High speed steels, though expensive, can work as hot-work tools for performing shear work as hot shears and punches in hot- punching machines that produce nuts (hardness is then 50-60 HRC). These steels are also used to some extent as punching and blanking tools.
Defects in Heat Treatment of High Speed Tool Steels:
i. Low Hardness:
If hardness of tools in below 60 HRC then the usual 64-62 HRC, the reasons could be:
(a) Very high austenitising temperature to cause grain growth, which results in coarser martensite to decrease the hardness. If burning occurs, then not only the hardness decreases, but tool is very, very brittle. Grinding cracks develop easily.
(b) Low austenitising temperature. As less carbides are dissolved in austenite, the secondary hardening effect gets reduced to decrease the hardness. Decarburisation should be avoided which can also cause lower surface hardness.
(c) Faulty grinding of tools- When heavy cuts are made in one pass, temperature during grinding may become much higher than even the highest tempering temperature. Coagulation of carbides (overageing) reduces the surface hardness.
ii. Cracks & Distortion:
The reasons could be:
(a) Very high rate of heating of tools.
(b) Over-heating and burning of steels to increase brittleness
(c) Rapid quenching- Large and intricate parts due to differential contraction and expansion may develop cracks and distortion.

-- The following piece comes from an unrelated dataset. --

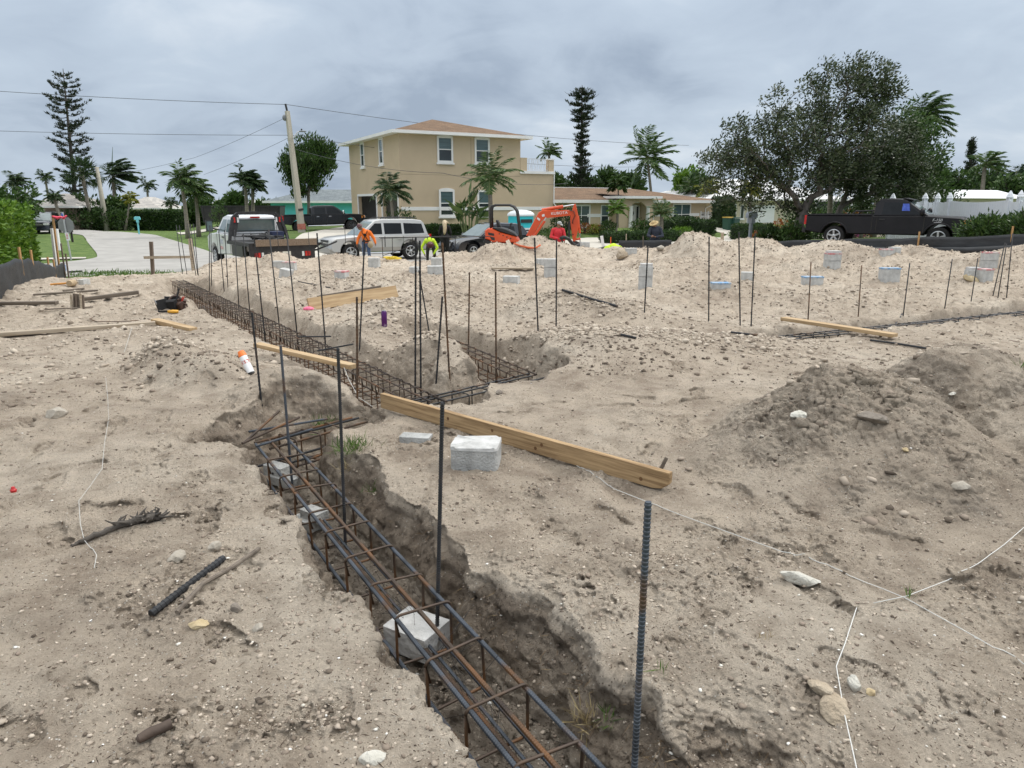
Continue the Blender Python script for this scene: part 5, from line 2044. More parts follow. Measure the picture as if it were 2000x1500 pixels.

(d) Cracks due to grinding due to use of unsuitable grinding wheels, either too hard, or glazed, or due to too deep a cut, or improper tempering was done so that untempered martensite was present, or larger amount of retained austenite was present which by the heat, expanded non-uniformly due to transformation to martensite.
(e) Due to stress raisers (faulty tool design) such as sharp edges in tooth roots, key ways, etc.
(f) Decarburised surface layers get stressed when central part gets hardened. The surface is having lower strength due to loss of carbon and may give in.